午後4時。もうやることもなくなり、最後の手段。昼寝だ。昼寝じゃないか。「夕方寝」だ。
しかし、川原で寝ていると、いつのまにか太陽がじりじりと照りつけて、みんな寝ていられなくなってきた。
恐ろしいことに、気温が上がり始めたのだ。夕方にだ。いうなれば、ようやく午前中が終わり、正午近くになった。そんな感覚である。
だから、そうだ。「昼寝」という言葉は、合っていたのである。
午後6時。夕食。
「もうねぇ、やることないわけ」
大泉さんが、そう言ったが、まさにその通り。
感覚的には、まっ昼間に
「やることないから、夕飯でも食いますか!」
そんな感じである。
で、夕食。ピートが料理長である。そして、彼の作るメシは美味い。まさか、キャンプで「ラザニア」など食すことになろうとは思っていなかった。実際には、あの「ラザニア」は、メアリーが作ったものをピートが温めただけだったが、それにしても今回は、「食事でやられる」という心配はなさそうである。
ただ、「料理長の座」を虎視眈々と狙っている男がいた。
次週、我々は、ヤツのおかげで惨状にみまわれることになる。久々に「シェフ」登場である。
そしていよいよ「カヌーの練習」。
夜9時。水面に光が反射して、ふたりは「カヌーイスト」になっていた。
続いて「トイレの方法」の講義。驚くことに、説明するピートの顔には、まだまだビカビカの光線が当たっている。

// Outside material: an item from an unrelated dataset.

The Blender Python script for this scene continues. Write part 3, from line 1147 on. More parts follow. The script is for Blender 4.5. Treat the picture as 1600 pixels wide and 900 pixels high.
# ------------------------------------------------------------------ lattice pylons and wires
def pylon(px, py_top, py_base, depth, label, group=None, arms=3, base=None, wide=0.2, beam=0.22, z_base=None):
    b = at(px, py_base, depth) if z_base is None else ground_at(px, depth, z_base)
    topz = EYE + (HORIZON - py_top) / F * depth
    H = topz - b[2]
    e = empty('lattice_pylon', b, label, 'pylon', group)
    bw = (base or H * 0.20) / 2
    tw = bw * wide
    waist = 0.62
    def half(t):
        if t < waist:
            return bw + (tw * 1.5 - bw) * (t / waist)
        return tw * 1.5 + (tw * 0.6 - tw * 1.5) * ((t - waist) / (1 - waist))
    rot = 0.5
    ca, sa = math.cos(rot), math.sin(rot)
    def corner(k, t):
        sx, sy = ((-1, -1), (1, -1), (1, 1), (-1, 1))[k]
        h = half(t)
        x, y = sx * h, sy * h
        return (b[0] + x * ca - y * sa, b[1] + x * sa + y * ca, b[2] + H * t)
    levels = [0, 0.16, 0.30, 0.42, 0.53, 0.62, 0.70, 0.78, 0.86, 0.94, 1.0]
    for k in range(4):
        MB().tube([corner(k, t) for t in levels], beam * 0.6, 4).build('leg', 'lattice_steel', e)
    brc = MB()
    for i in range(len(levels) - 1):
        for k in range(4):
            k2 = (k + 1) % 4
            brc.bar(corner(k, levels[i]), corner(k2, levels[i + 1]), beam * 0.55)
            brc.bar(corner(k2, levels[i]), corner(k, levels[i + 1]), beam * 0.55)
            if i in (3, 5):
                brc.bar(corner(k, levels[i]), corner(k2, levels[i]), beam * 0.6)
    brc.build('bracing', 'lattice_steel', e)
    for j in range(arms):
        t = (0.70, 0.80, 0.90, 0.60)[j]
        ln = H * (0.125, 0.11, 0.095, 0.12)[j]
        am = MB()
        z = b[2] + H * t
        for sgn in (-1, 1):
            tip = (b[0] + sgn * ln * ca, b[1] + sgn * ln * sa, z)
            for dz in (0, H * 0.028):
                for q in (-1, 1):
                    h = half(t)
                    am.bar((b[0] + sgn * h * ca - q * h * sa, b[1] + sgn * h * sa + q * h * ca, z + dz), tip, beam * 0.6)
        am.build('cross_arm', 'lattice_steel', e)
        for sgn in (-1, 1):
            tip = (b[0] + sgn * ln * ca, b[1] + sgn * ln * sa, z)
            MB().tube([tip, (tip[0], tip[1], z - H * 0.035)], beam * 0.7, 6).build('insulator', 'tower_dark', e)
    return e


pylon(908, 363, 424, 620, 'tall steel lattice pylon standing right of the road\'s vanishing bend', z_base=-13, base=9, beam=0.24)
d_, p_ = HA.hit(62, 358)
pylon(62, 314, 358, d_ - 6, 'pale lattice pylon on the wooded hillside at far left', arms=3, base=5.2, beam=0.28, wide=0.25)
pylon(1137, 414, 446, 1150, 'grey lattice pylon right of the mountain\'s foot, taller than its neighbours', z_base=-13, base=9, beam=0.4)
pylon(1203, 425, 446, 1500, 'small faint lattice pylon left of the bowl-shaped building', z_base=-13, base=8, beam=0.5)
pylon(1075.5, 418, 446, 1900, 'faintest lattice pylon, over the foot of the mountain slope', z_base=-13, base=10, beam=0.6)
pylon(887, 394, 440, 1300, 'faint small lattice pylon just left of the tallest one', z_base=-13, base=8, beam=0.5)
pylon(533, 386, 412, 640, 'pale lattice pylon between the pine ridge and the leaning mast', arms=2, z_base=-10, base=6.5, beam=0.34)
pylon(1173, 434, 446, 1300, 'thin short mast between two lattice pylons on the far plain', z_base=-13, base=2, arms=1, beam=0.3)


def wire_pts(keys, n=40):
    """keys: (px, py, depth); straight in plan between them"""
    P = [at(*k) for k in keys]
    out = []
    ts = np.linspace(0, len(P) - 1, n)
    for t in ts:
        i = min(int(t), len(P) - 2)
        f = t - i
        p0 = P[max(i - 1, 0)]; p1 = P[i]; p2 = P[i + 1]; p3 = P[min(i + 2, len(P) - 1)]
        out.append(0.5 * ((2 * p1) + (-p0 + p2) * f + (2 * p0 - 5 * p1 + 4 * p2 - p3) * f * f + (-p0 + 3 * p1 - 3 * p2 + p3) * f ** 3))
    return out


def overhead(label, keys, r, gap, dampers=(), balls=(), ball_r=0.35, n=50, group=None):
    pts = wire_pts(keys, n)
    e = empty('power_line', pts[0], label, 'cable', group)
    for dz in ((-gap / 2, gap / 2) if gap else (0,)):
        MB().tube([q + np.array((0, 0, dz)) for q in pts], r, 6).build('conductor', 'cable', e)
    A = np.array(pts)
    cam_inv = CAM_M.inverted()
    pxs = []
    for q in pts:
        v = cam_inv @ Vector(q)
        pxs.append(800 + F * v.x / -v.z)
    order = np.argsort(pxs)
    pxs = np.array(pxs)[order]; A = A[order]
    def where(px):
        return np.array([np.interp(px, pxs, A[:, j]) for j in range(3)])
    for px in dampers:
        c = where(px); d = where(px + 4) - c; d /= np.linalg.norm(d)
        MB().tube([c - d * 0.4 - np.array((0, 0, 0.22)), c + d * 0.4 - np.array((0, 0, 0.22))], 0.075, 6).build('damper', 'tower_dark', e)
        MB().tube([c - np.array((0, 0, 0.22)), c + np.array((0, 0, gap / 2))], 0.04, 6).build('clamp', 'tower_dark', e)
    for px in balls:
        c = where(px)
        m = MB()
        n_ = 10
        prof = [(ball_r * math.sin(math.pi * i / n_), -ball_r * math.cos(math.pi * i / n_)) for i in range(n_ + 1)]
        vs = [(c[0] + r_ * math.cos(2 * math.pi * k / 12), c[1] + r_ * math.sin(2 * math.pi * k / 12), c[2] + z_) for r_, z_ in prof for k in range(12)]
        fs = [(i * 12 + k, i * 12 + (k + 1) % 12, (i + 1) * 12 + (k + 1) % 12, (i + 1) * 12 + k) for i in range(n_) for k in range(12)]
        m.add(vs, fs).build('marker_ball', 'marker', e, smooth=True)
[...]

もう見た目には、時間経過などわかりゃしない。でも、おれたちゃ、昼12時に湖に到着して、それから10時間も経過しているのである。
そしてようやく太陽が、地平線に落ち着こうとしているのである。
そんな時だ。森の中から雄叫びが響いた。
最初の犠牲者が出たのだ。ミスターのおしりは、それはもうスゴイことになっていた。
「ボタンがいっぱいあった」というのは本当にそうだ。
押したら、なんかいろんなものが出てきそうだった。
そうして、我々は、ようやく11時過ぎ。テントへ入った。外では、小鳥がさえずり、もう「夕焼け」なんだか「朝焼け」なんだか判別できない太陽が、どこかさわやかな光を放っていた。
こんな光の中、今から寝る。
「おれたちゃ、水商売じゃないんだから」
それが、初めて経験する「白夜」というものへの、正直な感想である。